In The Frogs, Aristophanes has a slave telling Dionysos, when his master places a burden on his shoulders: ‘And I’m the ass with the sacred image on his back.’ The scene may be farcical, but the ass carrying the sacred image is a commonplace and is interpreted as the symbol of the king or of temporal power in general.
The wild ass, or onager, symbolizes the eremetical desert Fathers, the reason doubtless being that the hoof of the onager is impervious to poison. The jaw-bone of an donkey is proverbial for its hardness and it was with this that Samson slew a thousand Philistines.
The ass is under the influence of Saturn, the second Sun, who is the star of Israel. Thus some traditions identify Jehovah with Saturn. This perhaps explains why some satirical caricatures depict a man with an ass’s head on a cross, Christ being the Son of the God of Israel.

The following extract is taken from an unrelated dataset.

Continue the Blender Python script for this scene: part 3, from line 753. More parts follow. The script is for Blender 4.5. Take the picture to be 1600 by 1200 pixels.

The she-ass symbolizes humility and her foal self-abasement. Richard of St Victor was to write that humans needed to understand the meaning given to the she-ass in order to become steeped in humility and vile in then-own eyes. If Christ deliberately chose a steed of this sort, Richard of St Victor was to say, it was to show the need for humility. Hence he wrote: ‘upon whom now rests my spirit, says the Prophet, unless upon the humble, the peaceable and he who trembles at my words [Proverbs 16: 18]. He who practises true humility before God and within his heart, rides upon the she-ass: but he who is attentive to the duties of true self-abasement outwardly and before his neighbour, rides upon her foal.’
Here the she-ass is the symbol of peace, poverty, humility, patience and courage, and is generally exhibited in a favourable light in the Bible. Samuel went to look for the missing she-asses; Balaam was taught by the example of his she-ass, which warned him of the presence of the Angel of the Lord; Joseph set Mary and Jesus on the back of a she-ass to escape Herod’s persecutions in Egypt; and on Palm Sunday Christ made his triumphant entry into Jerusalem riding upon a she-ass.